Whistleblowing
[ch 10: pages 303-305]Under the Public Interest Disclosure Act 1998 (PIDA), employees and workers who disclose information about alleged wrongdoing at work (whistleblowing) have specific rights, including the right not to suffer a detriment or to be victimised, and in the case of employees, the right not to be unfairly dismissed for blowing the whistle. The law on whistleblowing is very complicated and anyone contemplating blowing the whistle should seek expert advice. One of the best sources for that advice is national charity Public Concern at Work (PCAW) (www.pcaw.org.uk) who run a helpline.
A dismissal for making a protected disclosure is automatically unfair. No qualifying service is needed. The claim must be brought within three months. As with all other claims, the first step, which must be taken inside the three-month limitation period, is to submit an Acas Early Conciliation Notification Form, available on the Acas website. See Chapter 13 for information on Acas Early Conciliation and on issuing claims in the employment tribunal.
In June 2013, changes were made to PIDA by the Enterprise and Regulatory Reform Act 2013. The main change introduced a new public interest test. To be protected by PIDA, a disclosure must be in the public interest. In an important new case, Chesterton Global Limited v Nurmohamed [2015] UKEAT/0335/14/0804, the EAT has interpreted this new public interest test. What matters, says the EAT, is whether the whistleblower reasonably believes that their disclosure is in the public interest, not whether their belief is correct.
The case also establishes that “public interest” in this context has a narrow meaning. Although an individual contract dispute will not normally be in the public interest, disclosure to a quite small group of people can be. As long as the disclosure is in a wider public interest, it does not matter that it is also in the whistleblower’s private interest, or in the private interests of everyone affected:
A director of a national chain of estate agents complained internally about accounting irregularities involving under-reporting profit that had the effect of significantly reducing his bonus pay, and that of another 100 managers in other branches. In making his complaint, his main motivation was that his contractual bonus had been cut, but the EAT ruled that he also identified wider public interests when making his complaint, namely the impact of the under-reporting on the bonus payments of other Chesterton managers, as well as the wider public interest of any future buyer of the business. This entitled him to protection under the whistleblowing legislation.

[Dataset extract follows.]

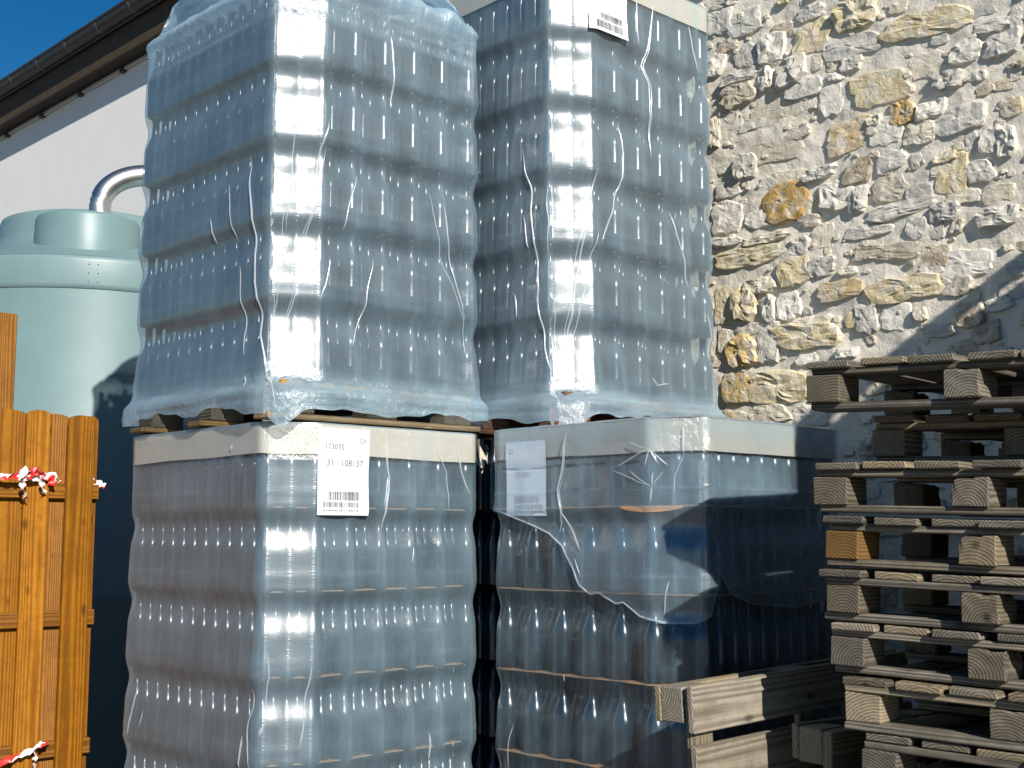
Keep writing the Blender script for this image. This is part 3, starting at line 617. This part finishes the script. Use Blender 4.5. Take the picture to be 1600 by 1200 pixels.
class Load:
    def __init__(s, label, loc, layers, nr=13, nc=13, swap=False, cap=True, seed=1, foff=.003, bulge=0., detail=True, pad=-.095):
        s.layers = layers; s.top = layers*H; s.nr, s.nc, s.swap, s.seed, s.cap, s.foff = nr, nc, swap, seed, cap, foff
        s.bulge = bulge; s.cx = 0.
        s.loop = Loop(nr, nc, 0.)
        s.root = prop(empty('bottle_load', loc, TH), label, 'bottle pallet', 'film-wrapped loads of dark wine bottles')
        rs = random.Random(seed)
        sites = bottle_sites(nr, nc); rest = MB(); low = MB(); low.lathe(lowprof, 7)
        for L in range(layers):
            jx, jy = rs.uniform(-.002, .002), rs.uniform(-.002, .002)
            for (i, k, a, b) in sites:
                x, y = (b, a) if swap else (a, b); z = L*H+.0045
                shown = (i <= 1 or (k <= 1 if i > 1 else False)) and detail
                if shown: link('bottle', bottle_me, s.root, (x+jx+rs.uniform(-.0006, .0006), y+jy+rs.uniform(-.0006, .0006), z), (0, 0, rs.uniform(0, 6.28)))
                else: rest.add([(p[0]+x, p[1]+y, p[2]+z) for p in low.v], low.f)
        o = prop(link('bottle_rows', rest.mesh('bottle_rows', M['glass'], True), s.root), kind='stuff')
        # layer pads
        oc = octagon(nr, nc)
        for L in range(1, layers+1):
            s.sheet('layer_pad', M['kraft'], RB+pad+rs.uniform(0, .002), L*H-.0015, L*H+.0028, rs)
    def xy(s, a, b): return (b, a) if s.swap else (a, b)
    def sheet(s, name, mat, off, z0, z1, rs):
        P = [q for i, q in enumerate(s.loop.P) if i % 3 == 0]; n = len(P); vs = []
        for z in (z0, z1):
            for (x, y, nx, ny, q, e) in P:
                o = off-RB+.0012*math.sin(q*40+z*9); vs.append((*s.xy(x+nx*o, y+ny*o), z+.0012*math.sin(q*17+z*31)))
        fs = [(k, (k+1) % n, n+(k+1) % n, n+k) for k in range(n)]+[tuple(range(n)), tuple(range(2*n-1, n-1, -1))]
        return link(name, mesh(name, vs, fs, mat), s.root)
    def off(s, q, z):
        """How far the film stands off the bottles at arc q, height z."""
        o = s.foff
        if z < 0:
            t = min(1, -z/.09); o += .0045+.012+.005*noise.noise(Vector((q*2.2, z*45, s.seed+9.)))+.040*math.exp(-(q/.085)**2)*sstep(0, .5, t)+ .034*sstep(0, .6, t)+.004*noise.noise(Vector((q*9, z*30, s.seed)))*t
            return o
        kj = .007*noise.noise(Vector((q*2.3, s.seed*3.3, int(z/H))))
        zz = max(0, min(s.top-1e-6, z)); L = int((zz+kj)/H); f = 1-((zz+kj)/H-L)
        if f < 0 or f > 1: f = max(0, min(1, f))
        top = L >= s.layers-1
        dip = sstep(.0, .21, f)*(1-sstep(.22, .52, f))
        amp = (.0140 if not top else (.002 if s.cap else .004))*(1+.25*noise.noise(Vector((q*1.7, L*5., s.seed))))
        o -= amp*dip
        if not top and f < .03: o += .0015*(1-f/.03)
        o += .0020*math.exp(-((1-f-.205)/.016)**2)
        o += .0022*noise.noise(Vector((q*7, z*3.1, s.seed)))+.0009*noise.noise(Vector((q*24, z*9, s.seed+4.)))+s.bulge
        lo = 1-sstep(0, .22, z)
        if s.cap and z > s.top-.16: o += .0045*sstep(s.top-.16, s.top-.10, z)
        if not (top and s.cap): o += .0045*sstep(.45, 1., f)
        return o+.012*lo**1.5+.005*noise.noise(Vector((q*2.2, z*45, s.seed+9.)))*(1-sstep(.02, .08, z))
    def contact(s, x, y, e):
        # distance to the nearest bottle the film bears on
        if e in (0, 4): return 0
        return 0
    def film_point(s, q, z, extra=0.):
        x, y, nx, ny = s.loop.at(q); o = s.off(q, z)+extra
        px, py = s.xy(x+nx*o, y+ny*o); nn = s.xy(nx, ny); return Vector((px, py, z)), Vector((nn[0], nn[1], 0))
    def film(s, hood=None, zbot=None, thick=None, holes=None, nz_per=16, mat='film', name='shrink_film', extra=0.):
        P = s.loop.P; n = len(P); vs = []; uv = []; th = []; ct = []; cols = []
        if zbot is None:
            zs = [-.104+.104*k/8 for k in range(8)]+[s.top*k/(nz_per*s.layers) for k in range(nz_per*s.layers+1)]
        else: zs = [k/150 for k in range(151)]
        m = len(zs)
        pitch = PD*2
        for j, z0 in enumerate(zs):
            for (x, y, nx, ny, q, e) in P:
                if zbot is None:
                    z = z0
                    if z0 < 0: z = z0*(1+.45*noise.noise(Vector((q*3.2, s.seed*1.1, 2.)))+.2*noise.noise(Vector((q*12, s.seed*1.1, 2.)))+.9*math.exp(-(q+.05)**2/.004))
                else: zb = zbot(q); z = zb+(s.top-zb)*z0
                o = s.off(q, z)+extra
                if zbot is not None:
                    w = (z-zbot(q)); o += .006*math.exp(-w/.03)*(1+noise.noise(Vector((q*14, 1., 2.))))
                c = 0.
                # bottles touching the film: every DB on chamfers and in-line sides, every second row on the staggered sides
                if e >= 0:
                    a_ = x; b_ = y
                    fz = 1-((z/H) % 1); cz = 0 if (s.cap and z > s.top-.15) else 1; sh = 0 if z < 0 or z > (s.layers-.45)*H else sstep(.02, .16, fz)*(1-sstep(.36, .56, fz))
                    if e in (1, 3): ph = (a_-RB)/pitch; c = math.exp(-((ph-round(ph))*pitch/.012)**2); o -= cz*(.0036+.0085*sh)*abs(math.sin(math.pi*ph))**.75*(0 if z < 0 else 1)
                    elif e in (2, 4): ph = (b_-RB)/DB; c = .6*math.exp(-((ph-round(ph))*DB/.010)**2); o -= (.0005+.0012*sh)*abs(math.sin(math.pi*ph))**.8
                    else: ph = (q+s.loop.half)/DB; c = math.exp(-((ph-round(ph))*DB/.010)**2); o -= (.0004+.0030*sh)*abs(math.sin(math.pi*ph))**.8
                vs.append((*s.xy(x+nx*o, y+ny*o), z)); uv.append((q, z))
                f = 1-((z/H) % 1); ct.append(c*(sstep(.4, .55, f) if z > 0 else 0))
                t = 0.
                if zbot is None: t = max(t, (1-sstep(-.01, .05, z+.03*noise.noise(Vector((q*4, 3., s.seed)))))*(.62+.5*noise.noise(Vector((q*3, z*60, s.seed)))))
                if zbot is not None: t = max(t, .9*math.exp(-(z-zbot(q))/.006))
                if z > 0: t = max(t, .42*math.exp(-((z/H % 1-.205)/.016)**2)*(.6+.7*noise.noise(Vector((q*5, z, s.seed)))))
                if s.cap and z > s.top-.125 and t < .05: t = -.62
                if thick: tt = thick(q, z); t = max(t, tt) if t >= 0 else t+1.3*tt
                th.append(t)
        fs = []
        for j in range(m-1):
            for k in range(n):
                k2 = (k+1) % n
                if holes and holes(P[k][4], zs[j] if zbot is None else 9): continue
                fs.append((j*n+k, j*n+k2, (j+1)*n+k2, (j+1)*n+k))
        # over the top
        rings = hood if hood else [(0., .004, 0.), (-.012, .007, .002), (-.05, .009, .003), (-.12, .009, .004), (-.22, .009, .004), (-.32, .009, .003)]
        base = len(vs)-n
        for (inn, dz, rough) in rings:
            for (x, y, nx, ny, q, e) in P:
                nzv = noise.noise(Vector((q*9, inn*9, s.seed+1.)))+.7*noise.noise(Vector((q*24, inn*26, s.seed+2.)))+(.5*abs(noise.noise(Vector((q*50, inn*50, 2.)))) if hood else 0)
                o = s.foff+inn+rough*nzv; z = s.top+dz+rough*1.0*noise.noise(Vector((q*9, inn*14, s.seed+7.)))
                if hood: z += bunch(q)*sstep(-.14, .0, inn)*(1-abs(inn)*2); o += bunch(q)*.25*sstep(-.1, .02, inn)
                vs.append((*s.xy(x+nx*o, y+ny*o), z)); uv.append((q, s.top+dz-inn)); th.append(.95 if hood else .5); ct.append(0.)
            for k in range(n): k2 = (k+1) % n; fs.append((base+k, base+k2, base+n+k2, base+n+k))
            base += n
        fs.append(tuple(range(base, base+n)))
        me = mesh(name, vs, fs, M[mat], True)
        ul = me.uv_layers.new(name='UVMap'); li = [0]*len(me.loops); me.loops.foreach_get('vertex_index', li)
        ul.data.foreach_set('uv', [c_ for i in li for c_ in uv[i]])
        for nm, dat in (('thick', th), ('contact', ct)):
            at = me.attributes.new(nm, 'FLOAT', 'POINT'); at.data.foreach_set('value', dat)
        s.film_o = link(name, me, s.root); return s.film_o
    def creases(s, lines, w=.0045, seed=2):
        rs = random.Random(seed); mb = MB(); uvs = []
        for ln in lines:
            for rep in range(2 if len(ln) > 4 else 1):
                sh = 0 if rep == 0 else rs.uniform(-.02, .02); pts = []
                for i in range(len(ln)-1):
                    l = max(3, int(math.dist(ln[i], ln[i+1])/.02))
                    for k in range(l): t = k/l; pts.append((ln[i][0]+(ln[i+1][0]-ln[i][0])*t, ln[i][1]+(ln[i+1][1]-ln[i][1])*t))
                pts.append(ln[-1]); m = len(pts); V = []; F = []
                ww = w*rs.uniform(.5, 1.15)*(1. if rep == 0 else .6)
                for i, (q, z) in enumerate(pts):
                    t = i/(m-1); q += .003*math.sin(i*.7+rs.random())+sh*math.sin(math.pi*t)
                    wd = ww*min(1, 6*t+.12)*min(1, 6*(1-t)+.12)
                    a = pts[min(i+1, m-1)]; b = pts[max(i-1, 0)]; dq, dz = a[0]-b[0], a[1]-b[1]; l = math.hypot(dq, dz) or 1
                    c, nn = s.film_point(q, z, s.cx+.0008); p1, _ = s.film_point(q+dz/l*wd*.5, z-dq/l*wd*.5, s.cx+.0006); p2, _ = s.film_point(q-dz/l*wd*.5, z+dq/l*wd*.5, s.cx+.0006)
                    V += [p1, c+nn*wd*.75, p2]; uvs += [(q, z), (q+.002, z), (q+.004, z)]
                for i in range(m-1):
                    for k in range(2): F.append((i*3+k, i*3+k+1, i*3+k+4, i*3+k+3))
                mb.add(V, F)
        me = mb.mesh('film_crease', M['crease'], True); ul = me.uv_layers.new(name='UVMap')
        for lp in me.loops: ul.data[lp.index].uv = uvs[lp.vertex_index]
        prop(link('film_crease', me, s.film_o), kind='stuff')
    def card_cap(s, drop=.115, off=.0015):
        P = s.loop.P; n = len(P); vs = []; rows = [(0, -drop), (.0, -drop*.5), (0, -.006), (-.004, -.0005), (-.06, .0005), (-.3, .0005)]
        for o, dz in rows:
            for (x, y, nx, ny, q, e) in P:
                oo = off+o; zj = (.006*noise.noise(Vector((q*2.2, 7., s.seed)))+(-.018 if e == -1 and dz == -drop and False else 0)) if dz == -drop else 0
                vs.append((*s.xy(x+nx*oo, y+ny*oo), s.top+.003+dz+zj))
        fs = [(j*n+k, j*n+(k+1) % n, (j+1)*n+(k+1) % n, (j+1)*n+k) for j in range(len(rows)-1) for k in range(n)]
        fs.append(tuple(range((len(rows)-1)*n, len(rows)*n)))
        return link('card_cap', mesh('card_cap', vs, fs, M['card']), s.root)
    def label(s, q0, q1, z0, z1, ex, content, skew=0., name='label', curl=0.):
        """paper sheet on the film; content lists (text, size, x, y) and bars in 0..1 sheet coordinates"""
        W, Hh = q1-q0, z1-z0
        def at(t, u_, e):
            return s.film_point(q0+W*t+skew*(1-u_), z0+Hh*u_+.012*skew*0, e+.0012*math.sin(u_*7+t*2)+curl*(1-u_)**3)[0]
        nx_, nz_ = 10, 14; vs = [at(i/nx_, j/nz_, ex) for j in range(nz_+1) for i in range(nx_+1)]
        fs = [(j*(nx_+1)+i, j*(nx_+1)+i+1, (j+1)*(nx_+1)+i+1, (j+1)*(nx_+1)+i) for j in range(nz_) for i in range(nx_)]
        lab = link(name, mesh(name, vs, fs, M['paper'], True), s.root)
        for matn, items in content.items():
            mb = MB()
            for it in items:
                if it[0] == 'bars':
                    _, x0, x1, y0, y1, sd_ = it; rr = random.Random(sd_); x = x0
                    while x < x1:
                        w = rr.choice((.006, .006, .012, .018)); xe = min(x1, x+w)
                        mb.add([at(x, y0, ex+.0009), at(xe, y0, ex+.0009), at(xe, (y0+y1)/2, ex+.0009), at(x, (y0+y1)/2, ex+.0009), at(xe, y1, ex+.0009), at(x, y1, ex+.0009)], [(0, 1, 2, 3), (3, 2, 4, 5)])
                        x = xe+rr.choice((.006, .009, .014))
                else:
                    txt, size, x0, y0 = it
                    cu = bpy.data.curves.new('print', 'FONT'); cu.body = txt; cu.size = size; cu.resolution_u = 3
                    to = bpy.data.objects.new('print', cu); me = to.to_mesh()
                    mb.add([at(x0+v.co.x/W, y0+v.co.y/Hh, ex+.0009) for v in me.vertices], [tuple(p.vertices) for p in me.polygons])
                    to.to_mesh_clear(); bpy.data.objects.remove(to); bpy.data.curves.remove(cu)
            prop(link('print', mb.mesh('print', M[matn]), lab), kind='stuff')
        return lab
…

Chesterton Global Limited v Nurmohamed [2015] UKEAT/0335/14/0804
As long as a disclosure is in the public interest, it will still be protected by PIDA even if the whistleblower is motivated by bad faith or malice. However, tribunals can cut compensation by up to 25% if they decide that the disclosure was not in good faith.

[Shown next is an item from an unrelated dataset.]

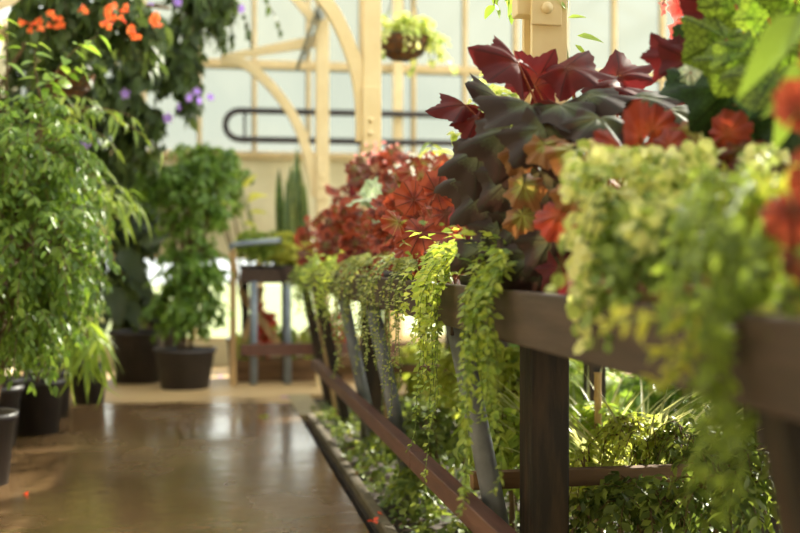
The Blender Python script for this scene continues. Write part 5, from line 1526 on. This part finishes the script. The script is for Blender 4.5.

Workers who make disclosures in the public interest are protected if they are bullied or harassed by co-workers. Co-workers can be held personally liable for work-related harassment, alongside the employer. The employer will be liable even if the bullying takes place without their knowledge or approval, unless they can show they took all reasonable steps to prevent the unacceptable behaviour.
To be a protected disclosure, the information must be disclosed to one of the categories of person listed in section 1 of PIDA. There are six potential categories, including regulators, such as the Health and Safety Executive, HMRC or the Care Quality Commission. The law is designed to strongly discourage workers from making disclosures to the media or for personal gain.
A worker is protected if an allegation later turns out to be mistaken, as long as they reasonably believed it to be true.
Compensation is uncapped and an award of injury to feelings can be made. Interim relief can be claimed if a claimant can show they are “likely” to succeed in showing that their dismissal was for whistleblowing. Interim relief must be sought within seven days of dismissal (see Chapter 5).
From 5 April 2015, whistleblowing protection has been extended to student nurses and midwives (Protected Disclosures (Extension of Meaning of Worker) Order 2015).
The Small Business Enterprise and Employment Act 2015 will introduce a requirement for “prescribed persons” to publish an annual report providing anonymised details of disclosures made to them under the whistleblowing legislation and what action they have taken. Regulations are needed to implement this change to the law, which is not yet in force.